The paper tackles the problem of fast graph sampling for datasets with strong anti-correlations by proposing a linear-time signed graph sampling method that uses balanced signed graphs and Gershgorin disc perfect alignment. Experimental results show it outperforms existing fast sampling schemes on various datasets.

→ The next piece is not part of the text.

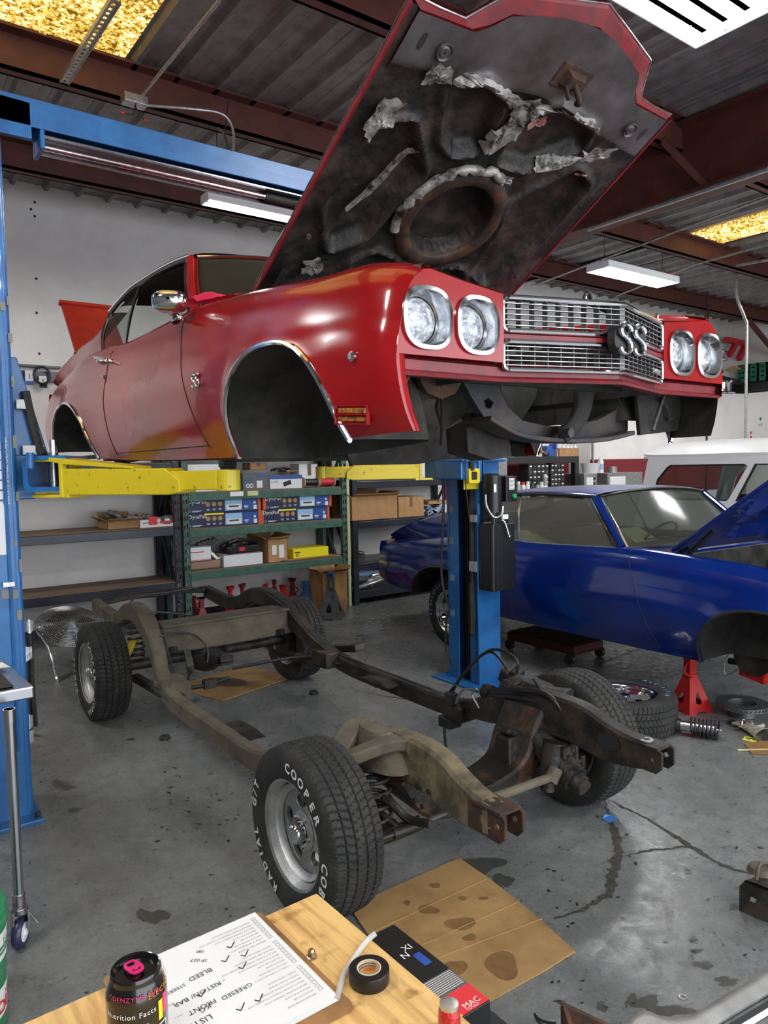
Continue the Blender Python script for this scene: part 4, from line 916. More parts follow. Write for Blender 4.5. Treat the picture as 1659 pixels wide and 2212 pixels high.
# cloth on the cowl
b = MB(); R = random.Random(5); c0 = px(412, 650, 'x', -.80); c1 = px(515, 628, 'x', -.66); rr = []
for i in range(13):
    t = i/12; p = c0.lerp(c1, t); hgt = .045*(math.sin(PI*min(1, t*1.3+.12)))**.6*(1-.35*t)+.004
    rr.append([p+V(0, dy, -.02+hgt*(1-(dy/.075)**2)+R.uniform(-.004, .004)) for dy in (-.07, -.05, -.03, 0, .03, .05, .07)])
b.grid(rr); tag(b.build('cloth', 'pinkcloth', None, True), 'crumpled pink-red cloth lying at the foot of the red car windscreen', 'cloth')

# ---- the blue car behind
BLUE, BP = build_car('blue_coupe', 'blue', 'blue two-door car with its hood open, front end on a jack stand', 'car', math.radians(36), False)
BLUE.location = (3.186, 1.159, .195); BLUE.rotation_euler = (-.022, 0, -.047); BLUE.scale = (1.06, 1.06, 1.0)
for sg in (-1, 1):
    fe, do, qu, g0 = BP[sg]
    # closed, dusty door glass
    top = [V(sg*(RXf(y)-.0), y, RZf(y)-.015) for y in (1.30, 1.5, 1.7, 1.9, 2.04)]; bot = [V(sg*.80, y, 2.43) for y in (1.0, 1.25, 1.5, 1.75, 1.935)]
    b = MB(); b.grid([bot, [p.lerp(q, .5)+V(sg*.012, 0, 0) for p, q in zip(bot, top)], top]); b.build('door_glass', 'dustglass', do, True)
    b = MB(); b.tube([bot[0], bot[0].lerp(top[0], .5)+V(sg*.01, 0, 0), top[0]]+[], .012, 6); b.build('glass_channel', 'black', do, True)
b = MB(); b.box((-.45, 2.15, 2.33), (.5, .3, .2), Matrix.Rotation(.4, 3, 'Y')); b.box((.2, 1.6, 2.36), (.3, .3, .16), Matrix.Rotation(.5, 3, 'X')); b.build('masking_paper', 'cream', BLUE, bevel=.02)
b = MB(); b.tube([V(-.9, 1.86, 2.30), V(-.905, 1.88, 2.30)], .012, 8, 0); b.lathe([(.012, 0), (.012, .01), (0, .012)], V(-sidex(1.86, 2.2), 1.86, 2.2), (-1, 0, 0), 12); b.build('handle_hole', 'ink', BP[-1][1])
for sx in (-1, 1):
    b = MB(); b.box((sx*.45, -.55, 2.30), (.3, .3, .04)); b.build('brace', 'blue', BLUE)
b = MB(); b.b2((-.7, -.68, 2.2), (.7, -.62, 2.27)); b.b2((-.7, -.66, 1.95), (.7, -.63, 2.2)); b.build('header_panel', 'blue', BLUE, bevel=.01)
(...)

A basic premise in graph signal processing (GSP) is that a graph encoding pairwise (anti-)correlations of the targeted signal as edge weights is exploited for graph filtering. However, existing fast graph sampling schemes are designed and tested only for positive graphs describing positive correlations. In this paper, we show that for datasets with strong inherent anti-correlations, a suitable graph contains both positive and negative edge weights. In response, we propose a linear-time signed graph sampling method centered on the concept of balanced signed graphs. Specifically, given an empirical covariance data matrix $\bar{\bf{C}}$, we first learn a sparse inverse matrix (graph Laplacian) $\mathcal{L}$ corresponding to a signed graph $\mathcal{G}$. We define the eigenvectors of Laplacian $\mathcal{L}_B$ for a balanced signed graph $\mathcal{G}_B$ -- approximating $\mathcal{G}$ via edge weight augmentation -- as graph frequency components. Next, we choose samples to minimize the low-pass filter reconstruction error in two steps. We first align all Gershgorin disc left-ends of Laplacian $\mathcal{L}_B$ at smallest eigenvalue $λ_{\min}(\mathcal{L}_B)$ via similarity transform $\mathcal{L}_p = §\mathcal{L}_B §^{-1}$, leveraging a recent linear algebra theorem called Gershgorin disc perfect alignment (GDPA). We then perform sampling on $\mathcal{L}_p$ using a previous fast Gershgorin disc alignment sampling (GDAS) scheme. Experimental results show that our signed graph sampling method outperformed existing fast sampling schemes noticeably on various datasets.